FRENCH DREAM POP
KMS Disques / A+LSO / Sony Music
Trois ans après Sémaphore, album remarqué, Marion Brunetto empoigne à nouveau ses chers claviers vintage (Casio et compagnie) et ses guitares pour un voyage dans les cieux nocturnes. La Varoise parsème son troisième disque d’allusions plus ou moins directes à la voûte céleste, pour nous servir une pop rêvée (les journalistes ont d’ailleurs trouvé le qualificatif qui va bien, dream pop), musique ouatée et stratosphérique.

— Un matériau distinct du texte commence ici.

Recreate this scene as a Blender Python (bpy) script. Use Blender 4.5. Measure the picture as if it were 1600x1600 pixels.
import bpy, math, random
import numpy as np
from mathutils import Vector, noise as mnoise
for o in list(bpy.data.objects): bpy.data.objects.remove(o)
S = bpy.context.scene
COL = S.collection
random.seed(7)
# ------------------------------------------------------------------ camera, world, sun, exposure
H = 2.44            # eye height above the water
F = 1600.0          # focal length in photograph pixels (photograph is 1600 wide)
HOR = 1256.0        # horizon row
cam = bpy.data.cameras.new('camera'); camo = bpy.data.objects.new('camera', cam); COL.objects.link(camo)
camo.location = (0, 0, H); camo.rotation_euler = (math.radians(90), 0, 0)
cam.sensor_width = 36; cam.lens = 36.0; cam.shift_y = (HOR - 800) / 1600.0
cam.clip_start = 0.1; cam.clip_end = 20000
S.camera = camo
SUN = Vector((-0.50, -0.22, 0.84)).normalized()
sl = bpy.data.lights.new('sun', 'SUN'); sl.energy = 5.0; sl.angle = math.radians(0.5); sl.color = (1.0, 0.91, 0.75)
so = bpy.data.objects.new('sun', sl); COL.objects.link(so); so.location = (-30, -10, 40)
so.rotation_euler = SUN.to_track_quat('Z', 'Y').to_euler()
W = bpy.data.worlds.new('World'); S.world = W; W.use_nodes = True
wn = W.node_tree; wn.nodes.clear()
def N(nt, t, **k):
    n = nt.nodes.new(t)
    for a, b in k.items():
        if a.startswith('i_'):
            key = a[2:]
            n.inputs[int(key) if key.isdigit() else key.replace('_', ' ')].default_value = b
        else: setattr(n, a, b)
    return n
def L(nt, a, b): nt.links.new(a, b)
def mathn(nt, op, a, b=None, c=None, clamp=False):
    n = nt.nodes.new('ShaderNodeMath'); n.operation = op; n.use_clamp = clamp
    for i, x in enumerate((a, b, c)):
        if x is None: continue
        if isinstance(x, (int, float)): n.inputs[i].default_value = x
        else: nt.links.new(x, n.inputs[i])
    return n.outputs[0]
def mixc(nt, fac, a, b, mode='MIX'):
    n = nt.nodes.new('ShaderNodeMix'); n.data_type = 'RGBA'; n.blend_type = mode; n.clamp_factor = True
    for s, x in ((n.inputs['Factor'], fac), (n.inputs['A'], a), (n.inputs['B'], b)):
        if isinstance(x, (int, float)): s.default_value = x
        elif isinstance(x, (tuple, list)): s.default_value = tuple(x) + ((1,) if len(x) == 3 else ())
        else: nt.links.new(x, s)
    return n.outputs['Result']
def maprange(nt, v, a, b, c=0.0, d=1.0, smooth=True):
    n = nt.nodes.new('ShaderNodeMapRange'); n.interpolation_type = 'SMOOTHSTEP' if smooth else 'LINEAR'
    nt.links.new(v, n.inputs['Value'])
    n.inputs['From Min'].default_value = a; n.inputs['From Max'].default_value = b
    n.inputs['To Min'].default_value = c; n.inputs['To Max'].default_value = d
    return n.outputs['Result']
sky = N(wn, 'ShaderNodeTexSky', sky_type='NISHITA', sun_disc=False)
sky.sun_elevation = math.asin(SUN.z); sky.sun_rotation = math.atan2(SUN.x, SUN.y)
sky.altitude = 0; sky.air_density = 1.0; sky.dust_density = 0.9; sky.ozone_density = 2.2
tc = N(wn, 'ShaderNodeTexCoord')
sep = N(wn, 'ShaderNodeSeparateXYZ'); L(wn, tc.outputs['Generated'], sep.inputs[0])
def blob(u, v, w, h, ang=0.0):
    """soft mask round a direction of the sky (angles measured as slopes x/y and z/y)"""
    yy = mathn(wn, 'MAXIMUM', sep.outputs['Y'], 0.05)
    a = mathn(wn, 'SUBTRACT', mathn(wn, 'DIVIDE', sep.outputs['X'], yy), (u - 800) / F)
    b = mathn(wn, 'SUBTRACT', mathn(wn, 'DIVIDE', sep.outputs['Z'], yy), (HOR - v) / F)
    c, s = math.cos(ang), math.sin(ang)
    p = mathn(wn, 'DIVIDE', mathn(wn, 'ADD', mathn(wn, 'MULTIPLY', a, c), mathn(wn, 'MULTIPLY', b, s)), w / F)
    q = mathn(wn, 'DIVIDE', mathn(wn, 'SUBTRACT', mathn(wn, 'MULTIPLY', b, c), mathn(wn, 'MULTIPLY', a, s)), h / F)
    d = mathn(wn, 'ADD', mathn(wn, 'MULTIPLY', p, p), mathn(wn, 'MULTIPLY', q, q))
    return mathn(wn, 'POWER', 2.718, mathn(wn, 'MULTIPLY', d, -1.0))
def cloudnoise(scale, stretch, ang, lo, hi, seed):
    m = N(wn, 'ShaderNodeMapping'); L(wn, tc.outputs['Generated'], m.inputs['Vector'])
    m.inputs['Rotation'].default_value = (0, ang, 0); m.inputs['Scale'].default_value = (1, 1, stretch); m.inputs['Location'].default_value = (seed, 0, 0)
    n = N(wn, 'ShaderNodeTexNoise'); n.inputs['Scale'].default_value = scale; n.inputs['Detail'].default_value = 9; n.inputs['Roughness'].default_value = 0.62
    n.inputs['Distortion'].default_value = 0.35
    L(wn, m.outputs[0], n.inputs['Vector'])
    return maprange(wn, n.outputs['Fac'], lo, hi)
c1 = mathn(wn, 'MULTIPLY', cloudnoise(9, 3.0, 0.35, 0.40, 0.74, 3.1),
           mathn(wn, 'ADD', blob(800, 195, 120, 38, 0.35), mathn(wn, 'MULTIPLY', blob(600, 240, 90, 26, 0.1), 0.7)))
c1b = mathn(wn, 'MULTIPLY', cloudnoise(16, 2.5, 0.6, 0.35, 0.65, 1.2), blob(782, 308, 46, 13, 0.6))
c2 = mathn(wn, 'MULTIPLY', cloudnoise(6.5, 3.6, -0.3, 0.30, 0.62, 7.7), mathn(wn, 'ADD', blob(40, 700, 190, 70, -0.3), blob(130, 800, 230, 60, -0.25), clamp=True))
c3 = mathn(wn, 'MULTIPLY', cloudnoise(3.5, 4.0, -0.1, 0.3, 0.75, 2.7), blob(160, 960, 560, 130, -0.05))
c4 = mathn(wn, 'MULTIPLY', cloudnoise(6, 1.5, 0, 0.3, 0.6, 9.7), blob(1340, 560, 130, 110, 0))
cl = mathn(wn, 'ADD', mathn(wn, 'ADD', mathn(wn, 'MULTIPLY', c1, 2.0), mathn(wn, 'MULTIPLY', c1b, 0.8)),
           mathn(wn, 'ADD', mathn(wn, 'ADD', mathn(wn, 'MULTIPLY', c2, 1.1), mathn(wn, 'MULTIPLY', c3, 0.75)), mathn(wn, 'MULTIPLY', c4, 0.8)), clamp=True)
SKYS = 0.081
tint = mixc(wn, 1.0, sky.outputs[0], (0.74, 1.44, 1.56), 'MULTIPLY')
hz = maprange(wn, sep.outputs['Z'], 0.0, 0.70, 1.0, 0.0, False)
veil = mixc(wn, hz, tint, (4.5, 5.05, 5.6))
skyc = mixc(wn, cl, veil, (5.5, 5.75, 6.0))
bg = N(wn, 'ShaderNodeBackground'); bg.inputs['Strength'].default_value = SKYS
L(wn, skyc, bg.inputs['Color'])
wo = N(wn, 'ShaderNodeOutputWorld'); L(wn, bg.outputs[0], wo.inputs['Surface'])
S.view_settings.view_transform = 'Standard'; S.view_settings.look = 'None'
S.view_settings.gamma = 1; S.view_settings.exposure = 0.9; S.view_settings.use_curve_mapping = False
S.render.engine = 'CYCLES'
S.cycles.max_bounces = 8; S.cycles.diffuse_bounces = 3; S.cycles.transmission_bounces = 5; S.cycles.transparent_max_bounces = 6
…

Composé majoritairement dans son home studio, enregistré en partie à l’ancienne sur un huit pistes à bandes (malgré un détour par les studios bruxellois d’ICP pour le chant et les parties de batterie assurées par Marion elle-même), Bye Bye Baby est furieusement pop dans son emphase mélodique, « les cheveux dans le vent » comme l’artiste le chante dès les premières secondes de l’album. La Première vague, Requin Chagrin la prend d’emblée, surfant sur des nappes de claviers aériens, pour ne plus redescendre de tout le disque. « Je passais souvent l’été à guetter l’océan », chante-t-elle encore, comme une référence au précédent disque Sémaphore où Requin Chagrin prenait plaisir à fendre de sa nageoire caudale la grande bleue. Ici le voyage est cependant moins maritime que cosmique.
Sous les réverbères et sous la Reverb’ qui donne son ampleur au disque, les cieux nocturnes sont en effet propices aux confidences désenchantées et aux rapprochements amoureux (« sous la lune dans tes bras », Déjà vu), et si les refrains sont le lieu d’une mélancolie affichée « sous le signe du chagrin », ces dix morceaux sont également empreints d’une légèreté pop ancrée dans les années 80, avec des bouts de new wave dedans, des ritournelles à la Daho mises au point sous confinement. À entendre la planante chanson titre, on comprend aisément pourquoi Nicola Sirkis choisissait Marion en tant que première signature sur son label KMS en 2018. Cette dernière promène avec aisance sa voix basse, presque androgyne parfois, en mode intimiste ou sur des tempi un peu plus rapides (Volage, Roi du silence). Dans ce road trip « à ciel ouvert », claviers et guitares noyés dans un sirupeux delay, la musique de Requin Chagrin prend de la hauteur et rend nos nuits un peu plus blanches.